Bab ini akan ditutup dengan suatu percobaan untuk mengemukakan tempat dalam sistem sosial di mana religi dapat mempunyai pengaruh penting.
Baca: Buku Religi Tokugawa, Akar-akar Budaya Jepang
----------------------
(1) Dalam bab pendahuluan semacam ini, yang didasarkan pada seluruh bahan bacaan yang saya punyai tentang Era Tokugawa, tidaklah mungkin bagi saya untuk mencatat semua pernyataan atau fakta, atau bahkan untuk menyampaikan terimakasih kepada sumber yang dipakai sebagai dasar untuk melakukan interpretasi. Pembahasan umum tentang masa tersebut dalam tulisan Sansom, The Western World and Japan, dan tulisannya yang lain, Japan A Short Cultural History, dan buku yang berkaitan dengan ini dari Murdoch dan Takekoshi (lihat kepustakaan untuk semua kutipan dari buku yang disebut dalam catatan ini) merupakan sumber utama bagi data-data faktual, walaupun sejumlah buku dan tulisan lain tentang masa tersebut juga saya baca. Benedict dan Pelzel memberikan pengaruh yang sangat besar terhadap saya ketika melakukan interpretasi. Saya dengan teliti selalu memberikan catatan setiap kali saya mengutip pendapat para pengarang tersebut, tetapi saya merasa bahwa dalam beberapa hal saya terlewat tanpa sengaja. Satu artikel dari John Pelzel, "The Small Industrialist in Japan", perlu secara khusus saya sebut.
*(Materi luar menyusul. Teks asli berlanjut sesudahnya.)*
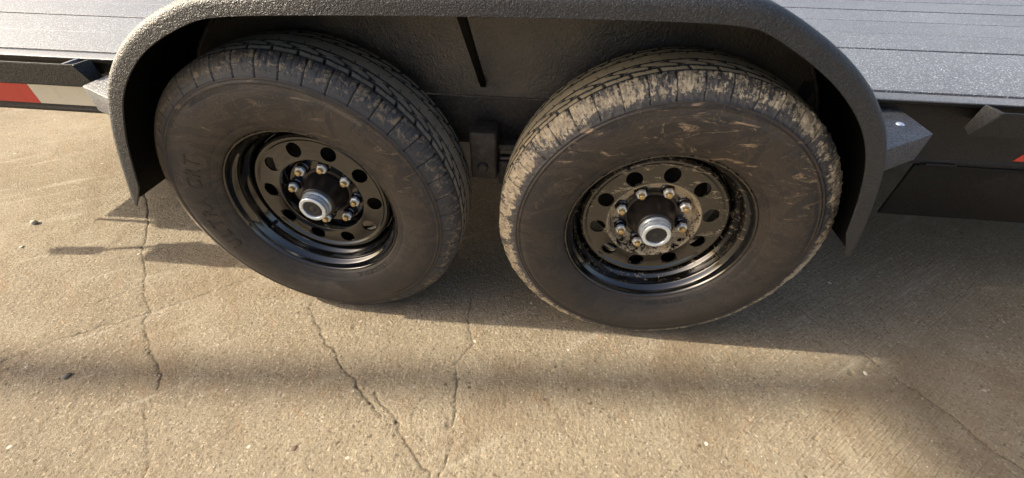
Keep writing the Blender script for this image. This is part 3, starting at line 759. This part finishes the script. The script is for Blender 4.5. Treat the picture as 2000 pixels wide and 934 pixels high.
def side_y(rad):
    pr = [(.228,.0195),(.233,.0170),(.240,.0130),(.252,.0080),(.262,.0050),(.272,.0026),(.284,.0008),(.296,.0),(.308,.0),(.320,.0012),(.329,.0032)]
    return float(np.interp(rad, [p[0] for p in pr], [p[1] for p in pr]))

def wheel(cx, phase_h, rh, phase_s, valve_ang, mt, mr, seed, mud, lab):
    bm = rim_mesh(); me = fin(bm, 'wheel', 40)
    w = link('wheel', me, mr, T, label=lab); w.location = (cx, 0, ZC)
    link('tyre', tyre_mesh(seed, mud), mt, w)
    link('wheel_disc', disc_mesh(phase_h, rh), mr, w)
    link('hub', hub_me, None, w); link('hub_cap', cap_me, None, w); link('cap_plug', plug_me, None, w)
    link('cap_flutes', flute_me, None if flute_me.materials else M['zinc'], w)
    for k in range(8):
        a = math.radians(phase_s+45*k); x, z = .083*math.cos(a), .083*math.sin(a)
        n = link('lug_nut', nut_me, None, w); n.location = (x, 0, z); n.rotation_euler = (0, 0, 0)
        sl_ = link('nut_sleeve', sleeve_me, None, w); sl_.location = (x, 0, z); sl_.rotation_euler = n.rotation_euler
        s_ = link('wheel_stud', stud_me, None, w); s_.location = (x, 0, z)
    a = math.radians(valve_ang)
    v = link('valve_stem', valve_me, M['rubber'] if not valve_me.materials else None, w); v.location = (.186*math.cos(a), .052, .186*math.sin(a)); v.rotation_euler = (math.sin(a)*.35, 0, -math.cos(a)*.35)
    return w
wl_ = wheel(-SX, 31.5, .1415, 33, -149.5, M['tyreL'], M['rimL'], 3, False, 'left wheel, cleaner, with raised letters on the sidewall')
wr_ = wheel(SX, 12.5, .1375, 30.3, 120.3, M['tyreR'], M['rimR'], 23, True, 'right wheel, with dried tan mud on tyre shoulder and disc')
letters('ULTRA CRT', .263, .034, math.radians(205.5), math.radians(7.2), wl_, M['letter'], .0006, .95, ext=.0013)
for w_, a0 in ((wl_, -45.5), (wr_, -62)):
    letters('ST235/80R16', .228, .0125, math.radians(a0), math.radians(2.75), w_, M['letter'], .0002, .95, .0008, True)

# ================================================================== small loose things on the ground
def pebble(x, y, r_, m, label, name='pebble', flat=.42, cat='stone', seed=0, elong=1.3):
    bm = bmesh.new(); bmesh.ops.create_icosphere(bm, subdivisions=2, radius=1)
    rr_ = random.Random(seed); ph = [rr_.uniform(0, 6) for _ in range(4)]
    for v in bm.verts:
        k = 1+.16*math.sin(v.co.x*2.3+ph[0])+.12*math.sin(v.co.y*3.1+ph[1])+.08*math.sin(v.co.z*4+ph[2])
        v.co = Vector((v.co.x*elong*r_*k, v.co.y*r_*k, v.co.z*r_*flat*k))
    bmesh.ops.rotate(bm, verts=bm.verts, matrix=Matrix.Rotation(ph[3], 3, 'Z'))
    me = fin(bm, name, 40); o = link(name, me, m, None, label=label, category=cat); o.location = (x, y, r_*flat*.8)
    return o
pebble(-1.808, .27, .0095, M['stone'], 'pale round pebble beside the left fender tip shadow', seed=1, flat=.8)
pebble(-1.724, .143, .0055, M['stone'], 'tiny pale pebble lying near the left edge below the larger pebble', seed=2)
pebble(-1.092, -.303, .0075, M['dark_stone'], 'dark angular stone chip in the dim shadow band at left', 'stone_chip', .35, 'stone chip', 3, 1.7)
pebble(-.387, -.413, .0055, M['leaf'], 'small brown leaf scrap near the bottom edge left of centre', 'leaf_scrap', .2, 'leaf', 4, 1.5)
pebble(1.153, .304, .0050, M['stone'], 'pale pebble in shade right of the right fender tip', seed=5)
pebble(1.088, -.047, .0055, M['stone'], 'small tan pebble left of the long crack at right', seed=6)
pebble(-.644, .148, .006, M['dark_stone'], 'dark chip on the concrete close against the left tyre', 'stone_chip', .5, 'stone chip', 7)
# loose grit
bm = bmesh.new()
for k in range(900):
    x = rng.uniform(-1.9, 1.7); y = rng.uniform(-.55, .6); s_ = rng.uniform(.0008, .0022)
    b2 = bmesh.new(); bmesh.ops.create_icosphere(b2, subdivisions=1, radius=s_)
    for v in b2.verts: v.co = Vector((v.co.x*rng.uniform(.8, 1.4)+x, v.co.y*rng.uniform(.8, 1.4)+y, v.co.z*.6+s_*.3))
    for v in b2.verts: pass
    for fc in b2.faces: bm.faces.new([bm.verts.new(v.co) for v in fc.verts])
    b2.free()
link('grit', fin(bm, 'grit', 40), M['stone'], None, kind='stuff', label='fine loose grit scattered over the concrete')

# ================================================================== added leaning post with round board, out of view, shaped to cast ground shade
Z_ = bpy.data.objects.new('shadow_post', None); COL.objects.link(Z_); Z_.location = (-10, -1.12, 0)
Z_['label'] = 'unseen leaning post with a round board, added to cast shade on the ground'; Z_['category'] = 'shadow caster'
bm = bmesh.new(); add_tube(bm, [(0, 0, -.05), (0, .72, 7.3)], .055, 20); link('post', fin(bm, 'post'), M['galv'], Z_)
bm = lathe([(0, -.01), (.45, -.01), (.45, .01), (0, .01)], 64)
for v in bm.verts: v.co = Vector((v.co.y+.06, v.co.x+.63, v.co.z+7.33))
link('shadow_board', fin(bm, 'shadow_board'), M['shadowboard'], Z_)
Saya baru membacanya setelah saya selesai menulis bab ini, tetapi ternyata di dalamnya mendekati apa yang saya kemukakan dalam bab ini, terutama yang berkaitan dengan aspek-aspek politik utama di Jepang. Hal ini sangat menarik karena kedua analisis tersebut berangkat dari dua bahan empiris yang berbeda dengan landasan teoritis yang sepenuhnya berbeda pula. Dalam interpretasi sosiologis tentang Jepang, terutama dalam perbandingannya dengan Cina saya banyak berhutang budi pada hasil karya Marion J. Levy, baik yang diterbitkan, maupun yang tidak.
(2) Contoh analisis semacam ini terhadap sistem nilai Amerika terdapat dalam makalah Talcott Parsons, "A Revised Analytical Approach to the Theory os Social Stratification" dalam bukunya Essays in Sociological Theory (edisi revisi).